Air bags, a matter of contention between the government and automakers for more than two decades, are likely to be as common as rearview mirrors in the 1990s.

General Motors Corp. announced this week that it will put air bags on both the driver and front-seat passenger sides of all of its domestically produced automobiles beginning in 1995.

Chrysler Corp. this year began putting driver's-side air bags in all of its U.S.-made cars. Ford Motor Co. installs driver's-side bags in nearly 40 percent of its cars; Daimler-Benz, Volvo and Porsche include air bags in all of their U.S. automobiles.

That these devices are joining the ranks of such commonplace auto safety items as shatterproof glass and dual hydraulic brakes is a victory for consumer groups and government auto-safety officials who have been pushing for air bags since 1968.

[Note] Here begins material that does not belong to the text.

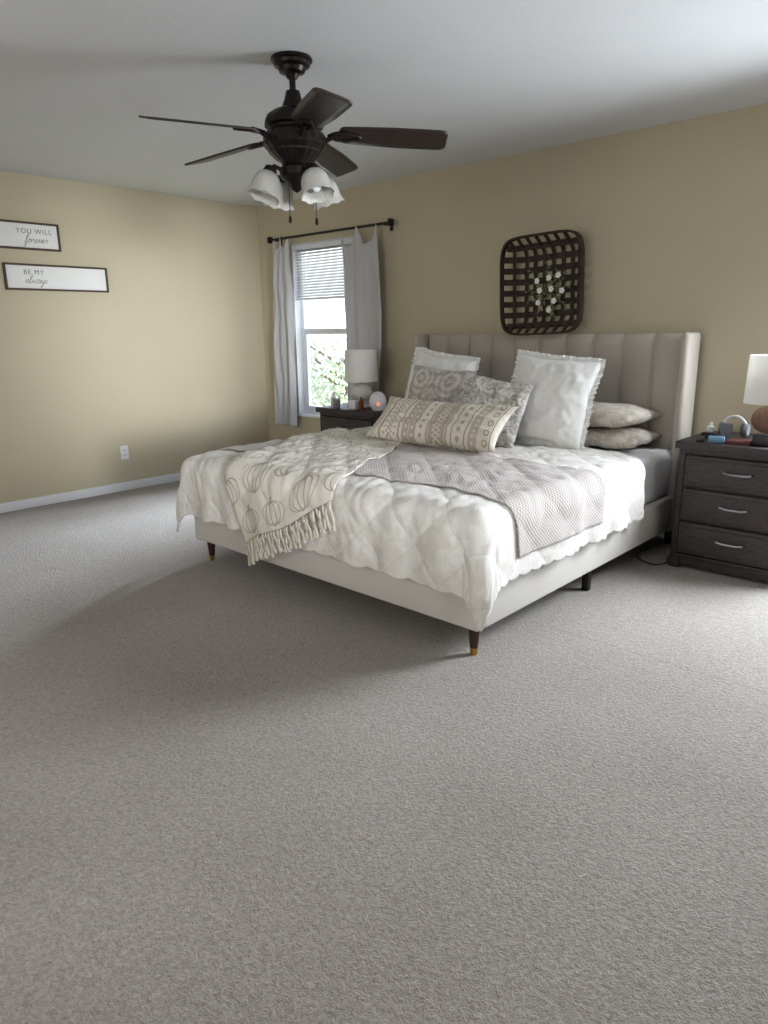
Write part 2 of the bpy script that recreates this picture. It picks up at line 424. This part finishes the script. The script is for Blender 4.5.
def duvet(u,v):
    sc1=.012*abs(math.sin(v*pi*20)); sc2=.012*abs(math.sin(u*pi*22))
    px0=DX0-.33-sc1; px1=DX1+.32+sc1
    px=px0+(px1-px0)*u
    pyb=-.64+.03*math.sin(u*9)-.20*sm(.80,.93,u)
    py0=DY0-.350-sc2
    py=pyb+(py0-pyb)*v
    return px,py
mb=MB().grid(lambda u,v:drape(*duvet(u,v)),280,240,lambda u,v:duvet(u,v))
make('comforter',mb,M_duvet,loc=(3.165,-1.4,.62),solid=.008,label='off-white quilted comforter with diamond stitching draped over the bed',category='comforter')
def cover(u,v):
    px=(DX0-.14)+(DX1-DX0+.14+.24)*u
    yb=-1.16-.14*sm(.3,1,u)
    py=yb+(-2.05-yb)*v+.02*math.sin(u*11)+.012*math.sin(u*23+v*3)
    return px,py
mb=MB().grid(lambda u,v:drape(*cover(u,v),off=.013+.004*noise.noise(Vector((u*14,v*8,2)))),220,100,lambda u,v:cover(u,v))
make('coverlet',mb,M_cover,loc=(3.165,-1.6,.64),solid=.006,label='taupe waffle-stitched coverlet folded across the bed',category='blanket')
O_=Vector((2.75,-2.62)); wv=Vector((.9,.436)); lv=Vector((-.436,.9))
def throwp(u,v):
    p=O_+wv*(.74*u)+lv*(1.55*v)+Vector((.012*math.sin(v*14),.012*math.sin(u*9)))
    return p.x,p.y
tf=lambda u,v:drape(*throwp(u,v),off=.029+.006*noise.noise(Vector((u*7,v*10,5))))
th=thing('throw_blanket',(2.9,-1.9,.66),'cream woven throw with pumpkin outlines and tassel fringe','blanket')
mb=MB().grid(tf,110,200,lambda u,v:(u*.74,v*1.55))
make('blanket_body',mb,M_throw,parent=th,solid=.005)
for end in (0,1):
    mb=MB()
    for i in range(30):
        u=(i+.5)/30; p=tf(u,end)
        L=random.uniform(.11,.14) if end==0 else .06
        pts=[p+Vector((0,0,-.004))]
        sw=random.uniform(-.02,.02)
        for k in range(1,6):
            f=k/5; qq=tf(u+.008*math.sin(i*3+k)+sw*f,end+(-1 if end==0 else 1)*L*f/1.55); pts.append(qq+Vector((0,-.006,0)))
        mb.tube(pts,.006,6,[.004,.007,.005,.006,.007,.009])
    make('fringe',mb,M_fringe,parent=th,kind='stuff')

# ---------------------------------------------------------------- pillows
def pillow(name,w,h,t,base,lean,yaw,mat,label,roll=0,ruffle=0,rufmat=None,flat=False,group='pillows on the bed',seed=0,trim=None):
    M=Matrix.Translation(base)@Matrix.Rotation(yaw,4,'Z')@Matrix.Rotation(-lean,4,'X')@Matrix.Rotation(roll,4,'Y')@Matrix.Translation((0,0,h/2))
    na=.008 if flat else .011
    ex=3.6 if flat else 2.6
    def sh(u,v,side):
        a,b=2*u-1,2*v-1
        x=a*w/2*(1-.07*(1-b*b)*abs(a)); z=b*h/2*(1-.07*(1-a*a)*abs(b))
        x+=.008*noise.noise(Vector((b*2,seed,1))); z+=.010*noise.noise(Vector((a*2,seed,7)))
        th=t/2*(max(0,1-abs(a)**ex))**.5*(max(0,1-abs(b)**ex))**.5
        e=min(1,(1-max(abs(a),abs(b)))*6)
        th+=e*na*noise.noise(Vector((a*3+seed,b*3,side*3)))+e*na*.55*noise.noise(Vector((a*7+seed,b*7,side)))
        if not flat: th*=(1-.18*b)
        return M@Vector((x,side*th+(0 if flat else .012*math.sin(a*2+seed)),z))
    mb=MB(); mb.grid(lambda u,v:sh(u,v,-1),56,56,lambda u,v:(u*w*1.6,v*h*1.6) if mat is not M_lum else (u,v))
    mb.grid(lambda u,v:sh(1-u,v,1),56,56,lambda u,v:(u*w*1.6,v*h*1.6) if mat is not M_lum else (u,v))
    if ruffle or trim:
        o=thing(name,base,label,'pillow',group=group)
        make('pillow_cover',mb,mat,parent=o,merge=True,ang=80)
        def pt(s):
            s=s%1*4; k=int(s); f=s-k
            return [(f,0),(1,f),(1-f,1),(0,1-f)][k]
        mb2=MB()
        def rf(u,v):
            a,b=pt(u); p=sh(a,b,-1)
            A,B=2*a-1,2*b-1
            outd=Vector((A*abs(A)**3,0,B*abs(B)**3)); outd=outd.normalized()
            outw=(M.to_3x3()@outd); nn=(M.to_3x3()@Vector((0,1,0)))
            return p-outw*.004+outw*ruffle*v*(1+.18*noise.noise(Vector((u*90,seed,v*2))))+nn*(v*.013*noise.noise(Vector((u*150,seed,3)))*2)
        mb2.grid(rf,720,3)
        make('ruffle',mb2,rufmat or mat,parent=o,ang=80)
    else:
        o=make(name,mb,mat,loc=base,merge=True,ang=80,label=label,category='pillow',group=group)
    return o
ZP=.655
pillow('pillow',.64,.42,.115,(3.745,-.135,.674),R(-90),R(2),M_pb,'greige printed sleeping pillow at the bottom of the stack',flat=True,seed=1)
pillow('pillow',.64,.42,.130,(3.735,-.135,.806),R(-90),R(-2),M_pb,'greige printed sleeping pillow on top of another pillow',flat=True,seed=2)
pillow('pillow',.64,.42,.115,(2.54,-.135,.674),R(-90),R(-2),M_pb,'greige printed sleeping pillow behind the shams',flat=True,seed=3)
# shams
pillow('euro_sham',.52,.52,.15,(3.56,-.74,ZP),R(14),R(8),M_pw,'large white pillow with frayed ruffle edge',roll=R(6),ruffle=.032,seed=4,group='white ruffled shams')
pillow('euro_sham',.52,.52,.15,(2.63,-.66,ZP),R(14),R(2),M_pw,'large white pillow with frayed ruffle edge',roll=R(7),ruffle=.032,seed=5,group='white ruffled shams')
pillow('throw_pillow',.48,.45,.13,(2.78,-.85,ZP),R(18),R(0),M_pg,'greige medallion print throw pillow leaning on a white sham',roll=R(3),seed=6,group='patterned throw pillows')
pillow('throw_pillow',.46,.42,.14,(3.29,-.99,ZP),R(22),R(12),M_pg2,'darker grey scroll print throw pillow leaning by a white sham',roll=R(9),seed=7,group='patterned throw pillows')
pillow('lumbar_pillow',.97,.33,.16,(3.12,-1.28,ZP+.02),R(46),R(1),M_lum,'long cream lumbar pillow with taupe woven stripes',roll=R(1),seed=8)

# ---------------------------------------------------------------- nightstands
def nightstand(x0,label,yb=-.04):
    x1=x0+.66; yf=-.565
    o=thing('nightstand',((x0+x1)/2,(yf+yb)/2,0),label,'nightstand',group='charcoal nightstands')
    mb=MB(); mb.box((x0+.012,yf+.03,.06),(x0+.045,yb,.68),bev=.003); mb.box((x1-.045,yf+.03,.06),(x1-.012,yb,.68),bev=.003)
    mb.box((x0+.045,yf+.04,.06),(x1-.045,yb,.68)); 
    for zz in (.06,.655): mb.box((x0+.045,yf+.022,zz),(x1-.045,yf+.05,zz+.025),bev=.002)
    make('body',mb,M_dark,parent=o)
    make('top',MB().box((x0-.004,yf-.005,.68),(x1+.004,yb,.72),bev=.004),M_dark,parent=o)
    mb=MB()
    for xx in (x0+.008,x1-.068): mb.box((xx,yf+.015,0),(xx+.06,yf+.07,.06),bev=.003); mb.box((xx,yb-.06,0),(xx+.06,yb-.005,.06),bev=.003)
    mb.box((x0+.06,yf+.025,.02),(x1-.06,yf+.045,.06)); mb.box((x0+.02,yf+.06,.03),(x0+.04,yb-.05,.06)); mb.box((x1-.04,yf+.06,.03),(x1-.02,yb-.05,.06))
    make('base',mb,M_dark,parent=o)
    for z0,z1 in ((.475,.648),(.285,.462),(.092,.272)):
        mb=MB(); fx0,fx1=x0+.052,x1-.052; mb.box((fx0,yf+.012,z0),(fx1,yf+.04,z1),bev=.006)
        mb.box((fx0+.02,yf+.006,z0+.02),(fx1-.02,yf+.02,z1-.02),bev=.004)
        d=make('drawer',mb,M_dark2,parent=o)
        xc=(x0+x1)/2; zc=(z0+z1)/2+.015; mb=MB()
        mb.tube([(xc-.070,yf+.008,zc),(xc-.066,yf-.018,zc),(xc-.035,yf-.026,zc-.004),(xc+.035,yf-.026,zc-.004),(xc+.066,yf-.018,zc),(xc+.070,yf+.008,zc)],.0065,8)
        make('handle',mb,M_nickel,parent=d,label='curved brushed nickel handle')
    return o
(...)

But auto-safety experts and industry officials warn that challenges remain that could serve to impede the swiftness with which these devices are put in place.

There have been numerous problems at plants where air bag components are made, including fires that have restricted the availability of the devices and raised questions about the safety of their manufacturing process.

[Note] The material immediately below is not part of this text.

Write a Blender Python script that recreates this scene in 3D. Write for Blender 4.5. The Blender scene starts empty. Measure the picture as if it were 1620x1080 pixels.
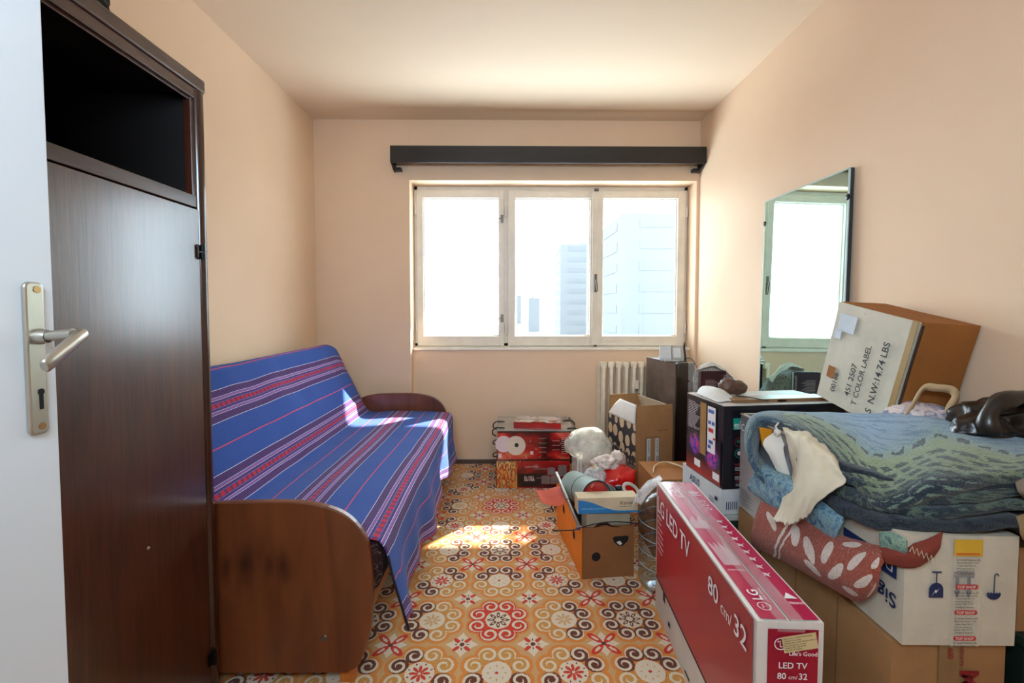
import bpy, bmesh, math, random
from mathutils import Vector, Matrix, noise
import numpy as np
random.seed(7)
SC = bpy.context.scene
COL = SC.collection
PI = math.pi

# ------------------------------------------------------------------ camera
cd = bpy.data.cameras.new('camera'); cam = bpy.data.objects.new('camera', cd); COL.objects.link(cam)
cam.location = (0, 0, 1.18)
cam.rotation_euler = (math.radians(90 - 2.329), 0, math.radians(-0.643))
cd.sensor_width = 36; cd.lens = 713 / 1620 * 36
cd.shift_y = -21 / 1620
cd.clip_start = 0.02; cd.clip_end = 1000
SC.camera = cam

# ------------------------------------------------------------------ view, sky, sun, added fill light
SC.view_settings.view_transform = 'Standard'
SC.view_settings.look = 'None'
SC.view_settings.gamma = 1
SC.view_settings.use_curve_mapping = False
SC.view_settings.exposure = -0.10
w = bpy.data.worlds.new('sky'); SC.world = w; w.use_nodes = True
bg = w.node_tree.nodes['Background']
bg.inputs['Color'].default_value = (0.74, 0.88, 1.0, 1); bg.inputs['Strength'].default_value = 15.0
sd = bpy.data.lights.new('sun', 'SUN'); sun = bpy.data.objects.new('sun', sd); COL.objects.link(sun)
sd.energy = 42; sd.angle = math.radians(0.8); sd.color = (1.0, 0.93, 0.80)
sun.rotation_euler = Vector((-0.90, -1.0, -0.916)).to_track_quat('-Z', 'Y').to_euler()
sun.location = (8, 10, 8)
def area(name, loc, direction, sx, sy, power, color):
    l = bpy.data.lights.new(name, 'AREA'); o = bpy.data.objects.new(name, l); COL.objects.link(o)
    l.shape = 'RECTANGLE'; l.size = sx; l.size_y = sy; l.energy = power; l.color = color
    o.location = loc; o.rotation_euler = Vector(direction).to_track_quat('-Z', 'Y').to_euler()
    return o
area('fill_behind_camera', (-0.1, -0.40, 1.85), (0.15, 1, 0.22), 1.1, .6, 58, (0.62, 0.81, 1.0))  # added cool fill lamp behind the camera, aimed into the room

# ------------------------------------------------------------------ node helpers
class Ex:
    def __init__(s, nt, v): s.nt = nt; s.v = v
    def _m(s, op, *a):
        n = s.nt.nodes.new('ShaderNodeMath'); n.operation = op
        for i, x in enumerate(a):
            x = x.v if isinstance(x, Ex) else x
            if isinstance(x, (int, float)): n.inputs[i].default_value = x
            else: s.nt.links.new(x, n.inputs[i])
        return Ex(s.nt, n.outputs[0])
    def __add__(s, o): return s._m('ADD', s, o)
    __radd__ = __add__
    def __sub__(s, o): return s._m('SUBTRACT', s, o)
    def __rsub__(s, o): return s._m('SUBTRACT', o, s)
    def __mul__(s, o): return s._m('MULTIPLY', s, o)
    __rmul__ = __mul__
    def __truediv__(s, o): return s._m('DIVIDE', s, o)
    def __lt__(s, o): return s._m('LESS_THAN', s, o)
    def __gt__(s, o): return s._m('GREATER_THAN', s, o)
    def mod(s, o): return s._m('FLOORED_MODULO', s, o)
    def abs(s): return s._m('ABSOLUTE', s)
    def sin(s): return s._m('SINE', s)
    def cos(s): return s._m('COSINE', s)
    def sqrt(s): return s._m('SQRT', s)
    def round(s): return s._m('ROUND', s)
    def floor(s): return s._m('FLOOR', s)
    def sign(s): return s._m('SIGN', s)
    def pow(s, o): return s._m('POWER', s, o)
    def atan2(s, o): return s._m('ARCTAN2', s, o)
    def min(s, o): return s._m('MINIMUM', s, o)
    def max(s, o): return s._m('MAXIMUM', s, o)

class NB:
    def __init__(s, name):
        s.mat = bpy.data.materials.new(name); s.mat.use_nodes = True
        s.nt = s.mat.node_tree; s.b = s.nt.nodes['Principled BSDF']
        s.out = s.nt.nodes['Material Output']
    def new(s, t, **kw):
        n = s.nt.nodes.new(t)
        for k, v in kw.items(): setattr(n, k, v)
        return n
    def link(s, a, b): s.nt.links.new(a.v if isinstance(a, Ex) else a, b)
    def set(s, **kw):
        for k, v in kw.items():
            sock = s.b.inputs[k.replace('_', ' ')]
            if isinstance(v, (int, float, tuple)): sock.default_value = v
            else: s.link(v, sock)
    def coord(s, kind='Object', scale=(1, 1, 1), rot=(0, 0, 0), loc=(0, 0, 0)):
        t = s.new('ShaderNodeTexCoord'); m = s.new('ShaderNodeMapping')
        m.inputs['Scale'].default_value = scale; m.inputs['Rotation'].default_value = rot; m.inputs['Location'].default_value = loc
        s.link(t.outputs[kind], m.inputs['Vector']); return m.outputs['Vector']
    def xyz(s, vec):
        n = s.new('ShaderNodeSeparateXYZ'); s.link(vec, n.inputs[0])
        return [Ex(s.nt, o) for o in n.outputs]
    def noise(s, vec, scale=5, detail=3, rough=.5, dist=0):
        n = s.new('ShaderNodeTexNoise'); s.link(vec, n.inputs['Vector'])
        n.inputs['Scale'].default_value = scale; n.inputs['Detail'].default_value = detail
        n.inputs['Roughness'].default_value = rough; n.inputs['Distortion'].default_value = dist
        return Ex(s.nt, n.outputs['Fac'])
    def voro(s, vec, scale=5, feature='F1', out='Distance', rnd=1.0):
        n = s.new('ShaderNodeTexVoronoi', feature=feature); s.link(vec, n.inputs['Vector'])
        n.inputs['Scale'].default_value = scale; n.inputs['Randomness'].default_value = rnd
        return Ex(s.nt, n.outputs[out])
    def ramp(s, fac, stops, interp='LINEAR'):
        n = s.new('ShaderNodeValToRGB'); n.color_ramp.interpolation = interp
        els = n.color_ramp.elements
        while len(els) > 1: els.remove(els[-1])
        els[0].position = stops[0][0]; els[0].color = (*stops[0][1], 1)
        for p, c in stops[1:]:
            e = els.new(p); e.color = (*c, 1)
        s.link(fac, n.inputs['Fac']); return n.outputs['Color']
    def mix(s, fac, a, b):
        n = s.new('ShaderNodeMix', data_type='RGBA')
        for i, x in ((0, fac), (6, a), (7, b)):
            if isinstance(x, (int, float)): n.inputs[i].default_value = x
            elif isinstance(x, tuple): n.inputs[i].default_value = (*x, 1) if len(x) == 3 else x
            else: s.link(x, n.inputs[i])
        return n.outputs[2]
    def bump(s, h, strength=.2, dist=.01):
        n = s.new('ShaderNodeBump'); n.inputs['Strength'].default_value = strength; n.inputs['Distance'].default_value = dist
        s.link(h, n.inputs['Height']); s.link(n.outputs[0], s.b.inputs['Normal'])

def hx(h):
    h = h.lstrip('#'); r = []
    for i in (0, 2, 4):
        c = int(h[i:i+2], 16) / 255
        r.append(c / 12.92 if c <= .04045 else ((c + .055) / 1.055) ** 2.4)
    return tuple(r)

MATS = {}
def plain(name, col, rough=.5, metal=0, var=.06, scale=12, bump=0.0, bscale=60, coat=0, trans=0, alpha=1):
    if name in MATS: return MATS[name]
    col = hx(col) if isinstance(col, str) else col
    nb = NB(name); v = nb.coord()
    n = nb.noise(v, scale, 4)
    lo = tuple(max(0, c * (1 - var)) for c in col); hi = tuple(min(1, c * (1 + var)) for c in col)
    nb.set(Base_Color=nb.ramp(n, [(.3, lo), (.7, hi)]), Roughness=rough, Metallic=metal, Coat_Weight=coat, Transmission_Weight=trans, Alpha=alpha)
    if bump: nb.bump(nb.noise(v, bscale, 3), bump, .004)
    MATS[name] = nb.mat; return nb.mat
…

On the legal front, the auto industry is keeping a careful watch on several lawsuits filed by consumers who charge that the air bags installed in their cars did not function properly.

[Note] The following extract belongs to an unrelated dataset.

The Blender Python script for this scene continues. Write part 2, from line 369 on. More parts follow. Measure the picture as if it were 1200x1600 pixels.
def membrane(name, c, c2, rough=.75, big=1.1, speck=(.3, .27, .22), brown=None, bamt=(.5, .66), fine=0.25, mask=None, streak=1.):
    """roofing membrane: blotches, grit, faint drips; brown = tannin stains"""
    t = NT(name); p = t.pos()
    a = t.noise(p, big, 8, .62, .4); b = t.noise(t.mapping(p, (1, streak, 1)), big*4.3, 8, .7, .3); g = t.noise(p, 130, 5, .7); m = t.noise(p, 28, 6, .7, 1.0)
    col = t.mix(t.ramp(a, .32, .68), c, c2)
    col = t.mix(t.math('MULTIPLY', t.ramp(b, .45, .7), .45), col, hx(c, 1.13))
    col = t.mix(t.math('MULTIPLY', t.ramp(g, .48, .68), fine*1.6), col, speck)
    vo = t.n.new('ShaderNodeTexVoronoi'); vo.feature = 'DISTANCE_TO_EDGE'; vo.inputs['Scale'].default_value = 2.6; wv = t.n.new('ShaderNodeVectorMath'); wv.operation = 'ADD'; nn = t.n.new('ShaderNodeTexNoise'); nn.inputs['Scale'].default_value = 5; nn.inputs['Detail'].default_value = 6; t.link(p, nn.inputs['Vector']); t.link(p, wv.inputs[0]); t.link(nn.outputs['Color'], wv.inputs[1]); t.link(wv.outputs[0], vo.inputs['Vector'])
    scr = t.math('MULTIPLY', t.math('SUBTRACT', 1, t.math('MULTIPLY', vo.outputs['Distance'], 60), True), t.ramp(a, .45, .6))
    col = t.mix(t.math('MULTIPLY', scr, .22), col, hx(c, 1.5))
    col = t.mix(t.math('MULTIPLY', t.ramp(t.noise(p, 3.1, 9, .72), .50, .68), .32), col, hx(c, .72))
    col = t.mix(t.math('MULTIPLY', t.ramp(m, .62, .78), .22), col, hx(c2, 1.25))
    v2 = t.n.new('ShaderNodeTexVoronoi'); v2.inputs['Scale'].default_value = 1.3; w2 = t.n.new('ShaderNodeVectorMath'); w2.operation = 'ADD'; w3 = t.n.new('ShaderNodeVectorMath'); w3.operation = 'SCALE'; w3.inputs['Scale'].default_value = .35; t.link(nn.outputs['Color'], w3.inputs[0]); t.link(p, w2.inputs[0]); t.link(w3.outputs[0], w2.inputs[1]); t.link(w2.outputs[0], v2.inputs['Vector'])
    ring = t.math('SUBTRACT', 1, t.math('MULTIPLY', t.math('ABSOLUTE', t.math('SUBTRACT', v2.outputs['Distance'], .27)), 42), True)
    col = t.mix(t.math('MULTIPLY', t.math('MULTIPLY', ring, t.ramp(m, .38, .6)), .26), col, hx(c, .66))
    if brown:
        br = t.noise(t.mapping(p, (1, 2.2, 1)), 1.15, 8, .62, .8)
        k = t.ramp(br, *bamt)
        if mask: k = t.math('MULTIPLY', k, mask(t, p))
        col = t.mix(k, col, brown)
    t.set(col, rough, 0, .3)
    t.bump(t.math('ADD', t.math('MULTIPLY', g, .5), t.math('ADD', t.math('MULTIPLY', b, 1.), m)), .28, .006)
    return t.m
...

Chrysler earlier this year was threatened with legal action because air bags in some of its cars inflated too quickly, causing facial abrasions and other minor injuries to drivers. In another suit, Mercedes Benz is facing legal action from the family of an accident victim who charged that the air bag failed to deploy in a rollover accident. The case is still pending.

The devices are inflated within milliseconds by a gas known as sodium azide, creating a balloon barrier between human bodies and hard objects that can cause fatal injuries. Currently, most air bags are installed in the hub of car steering wheels, protecting drivers only.

Chrysler's earlier problems with air bag-equipped cars, in which it drew legal threats from consumers and safety advocates, largely disappeared March 12 when two Chrysler Le Barons crashed in Culpeper County in Virginia.

The accident was the first in which both cars deployed air bags, allowing drivers in each vehicle to walk away from what Virginia state troopers said could have been a fatal event.

Chrysler Chairman Lee A. Iacocca, who once said that safety does not sell cars, used the accident in television ads to boost Chrysler sales.

The lesson was not lost on GM, said Robert Rogers, GM's director of auto safety.

"We think that the market is ready for air bags and that the supplier industry is ready," Rogers said, referring to some early air bag production problems.

The problems involved several fires, which damaged production facilities at air bag plants in Canada and Arizona. According to GM and Chrysler, the problems involved materials used in the production process. While those problems have been identified, auto manufacturers say that their suppliers are still proceeding cautiously in speeding up production.

Still, the outstanding lawsuits and other challenges appear to be giving pause to the Japanese automakers, often regarded as technology leaders in the auto industry, who are still cool to air bags.

"The Japanese car companies are out of touch with the marketplace on this one," said Clarence Ditlow, executive director of the Washington-based Center for Auto Safety.

Some auto-safety experts speculated that the Japanese were holding off on air bags until they could get a better sense of the litigation the devices might generate.

"The Japanese are awfully afraid of lawsuits. If they can avoid litigation by legally substituting technology, they'll do it," said a lawyer for a European car company who asked not to be named.

Spokesmen for Toyota Motor Corp. and Honda Motor Co. disagreed with those accusations but declined to discuss specifics about their plans.

"We originally led the Japanese industry in the usage of air bags, and we intend to continue to excel in that area in the future," said Honda spokesman Kurt Antonius. Seven percent of new Hondas sold in the United States have air bags.

Toyota offers air bags in 15 percent of its U.S. cars. But a spokeswoman for that company declined comment on whether that percentage will be increased in the future.

Although the U.S. automakers in recent years have moved aggressively to make air bags standard features, they have spent decades fighting the idea.

"In 1970, GM promised to have air bags in most of its cars by 1974. But that never happened," said Ditlow. "This time, I believe them. They're going to do it because of federal regulation and the marketplace, which is demanding air bags."

Former secretary of transportation Elizabeth Dole in 1984 set the stage for what would ultimately be a compromise on the issue: She forced automakers by 1989 to choose between state laws mandating seat belt use or a federal regulation requiring air bags or other automatic crash protection devices.

The automakers pushed for the seat belt laws but got statutes that were too weak to meet Dole's demands. American car companies, which at first chose automatic belts over air bags, soon discovered that consumers preferred using a combination of manual belts and air bags instead.